- [Exercise description]:
Set down every entry again word for word, please, but skip the pictures.

- [Supplied records]:
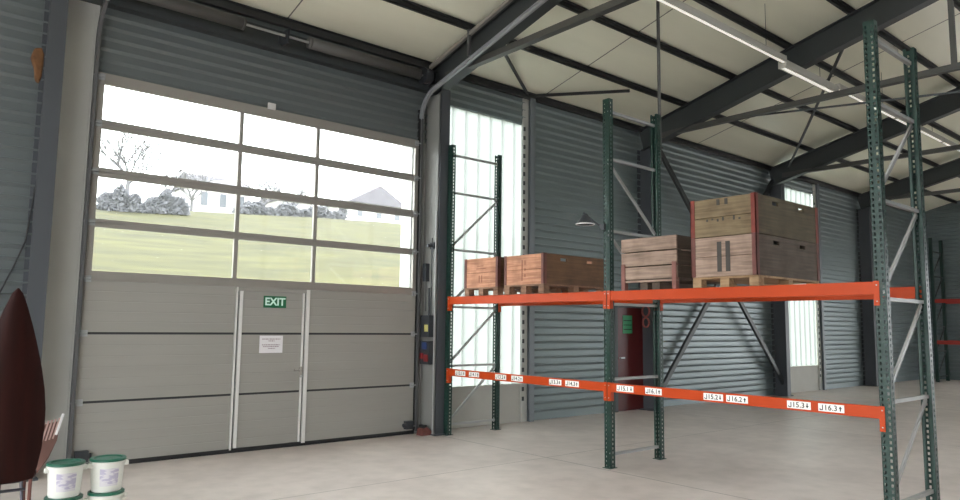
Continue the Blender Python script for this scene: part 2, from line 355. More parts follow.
# glazed sections: rails with a joint in the middle
ROWS = [(2.15, 2.645), (2.735, 3.215), (3.32, 3.77), (3.87, 4.285)]
EDG = [(2.044, 2.15), (2.645, 2.735), (3.215, 3.32), (3.77, 3.87), (4.285, 4.412)]
for i, (a, c) in enumerate(EDG):
    m = (a+c)/2
    if 0 < i < 4:
        bb = MB().box(XL, XR, YF, YB, a, m-.007).box(XL, XR, YF, YB, m+.007, c).box(XL, XR, YF+.012, YB, m-.007, m+.007)
    else: bb = MB().box(XL, XR, YF, YB, a, c).box(XL, XR, YF-.008, YF, a+.01 if i == 0 else a, a+.03)
    bb.build('rail', M['alu'], D)
XM = [(XL, 1.838), (3.425, 3.475), (4.505, 4.555), (6.16, XR)]
for a, c in ROWS:
    for x0, x1 in XM: MB().box(x0, x1, YF+.002, YB, a, c).build('stile', M['alu'], D)
    for (xa, xb) in ((1.838, 3.425), (3.475, 4.505), (4.555, 6.16)):
        MB().box(xa, xb, -.026, -.020, a, c).build('glass_pane', M['glass'], D)
# tracks: vertical, a bend, then up along the roof slope
def track_pts(x):
    pts = [(x, -.06, .05), (x, -.06, 4.75)]; ang = math.atan(ROOFK); R_ = .42
    for i in range(1, 9):
        t = (math.pi/2-ang)*i/8; pts.append((x, -.06-R_+R_*math.cos(t), 4.75+R_*math.sin(t)))
    e = pts[-1]; pts.append((x, e[1]-6*math.cos(ang), e[2]+6*math.sin(ang))); return pts
def track(pts, sgn):
    b = MB()
    for p, q in zip(pts, pts[1:]):
        p, q = V(p), V(q); t = (q-p).normalized(); nrm = V((1, 0, 0)).cross(t); ext = t*.006
        b.prism([p-ext+V((-.003, 0, 0))+nrm*k for k in (-.035, .035)]+[p-ext+V((.003, 0, 0))+nrm*k for k in (.035, -.035)], q-p+2*ext)
        for k in (-.035, .032):
            b.prism([p-ext+nrm*k, p-ext+V((-sgn*.032, 0, 0))+nrm*k, p-ext+V((-sgn*.032, 0, 0))+nrm*(k+.004), p-ext+nrm*(k+.004)], q-p+2*ext)
    return b
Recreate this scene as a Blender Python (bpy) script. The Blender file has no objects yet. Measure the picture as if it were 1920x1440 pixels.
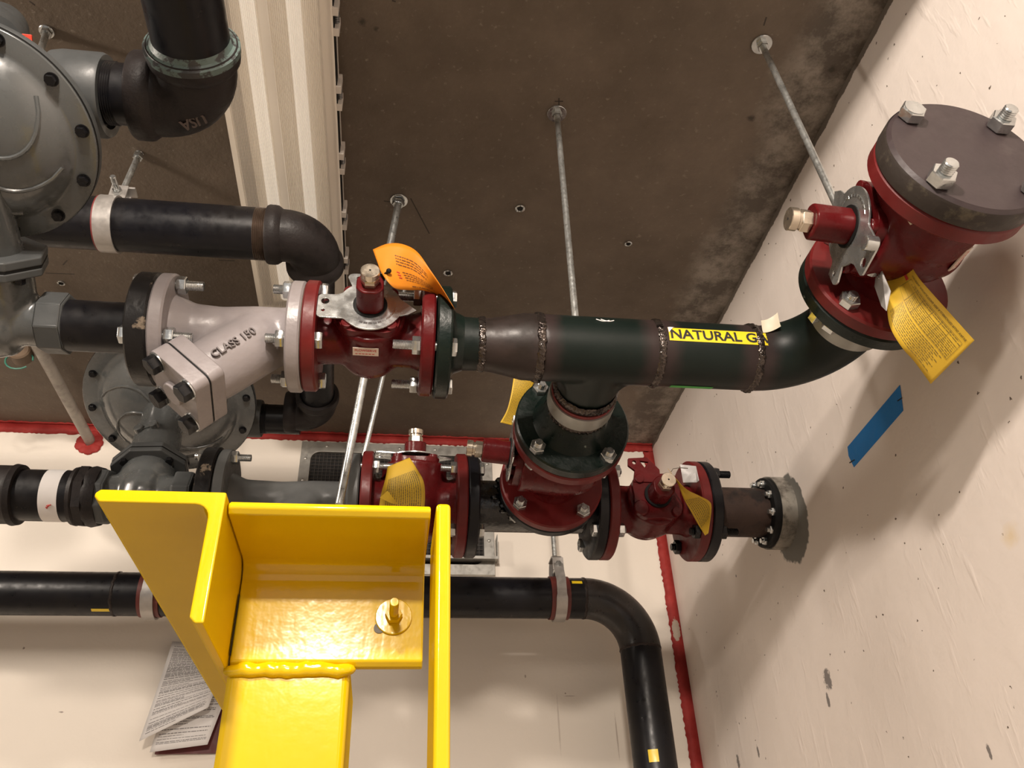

- [Output for this exercise]:
Continue the Blender Python script for this scene: part 2, from line 355. More parts follow.
# glazed sections: rails with a joint in the middle
ROWS = [(2.15, 2.645), (2.735, 3.215), (3.32, 3.77), (3.87, 4.285)]
EDG = [(2.044, 2.15), (2.645, 2.735), (3.215, 3.32), (3.77, 3.87), (4.285, 4.412)]
for i, (a, c) in enumerate(EDG):
    m = (a+c)/2
    if 0 < i < 4:
        bb = MB().box(XL, XR, YF, YB, a, m-.007).box(XL, XR, YF, YB, m+.007, c).box(XL, XR, YF+.012, YB, m-.007, m+.007)
    else: bb = MB().box(XL, XR, YF, YB, a, c).box(XL, XR, YF-.008, YF, a+.01 if i == 0 else a, a+.03)
    bb.build('rail', M['alu'], D)
XM = [(XL, 1.838), (3.425, 3.475), (4.505, 4.555), (6.16, XR)]
for a, c in ROWS:
    for x0, x1 in XM: MB().box(x0, x1, YF+.002, YB, a, c).build('stile', M['alu'], D)
    for (xa, xb) in ((1.838, 3.425), (3.475, 4.505), (4.555, 6.16)):
        MB().box(xa, xb, -.026, -.020, a, c).build('glass_pane', M['glass'], D)
# tracks: vertical, a bend, then up along the roof slope
def track_pts(x):
    pts = [(x, -.06, .05), (x, -.06, 4.75)]; ang = math.atan(ROOFK); R_ = .42
    for i in range(1, 9):
        t = (math.pi/2-ang)*i/8; pts.append((x, -.06-R_+R_*math.cos(t), 4.75+R_*math.sin(t)))
    e = pts[-1]; pts.append((x, e[1]-6*math.cos(ang), e[2]+6*math.sin(ang))); return pts
def track(pts, sgn):
    b = MB()
    for p, q in zip(pts, pts[1:]):
        p, q = V(p), V(q); t = (q-p).normalized(); nrm = V((1, 0, 0)).cross(t); ext = t*.006
        b.prism([p-ext+V((-.003, 0, 0))+nrm*k for k in (-.035, .035)]+[p-ext+V((.003, 0, 0))+nrm*k for k in (.035, -.035)], q-p+2*ext)
        for k in (-.035, .032):
            b.prism([p-ext+nrm*k, p-ext+V((-sgn*.032, 0, 0))+nrm*k, p-ext+V((-sgn*.032, 0, 0))+nrm*(k+.004), p-ext+nrm*(k+.004)], q-p+2*ext)
    return b
Recreate this scene as a Blender Python (bpy) script. The Blender file has no objects yet. Measure the picture as if it were 1920x1440 pixels.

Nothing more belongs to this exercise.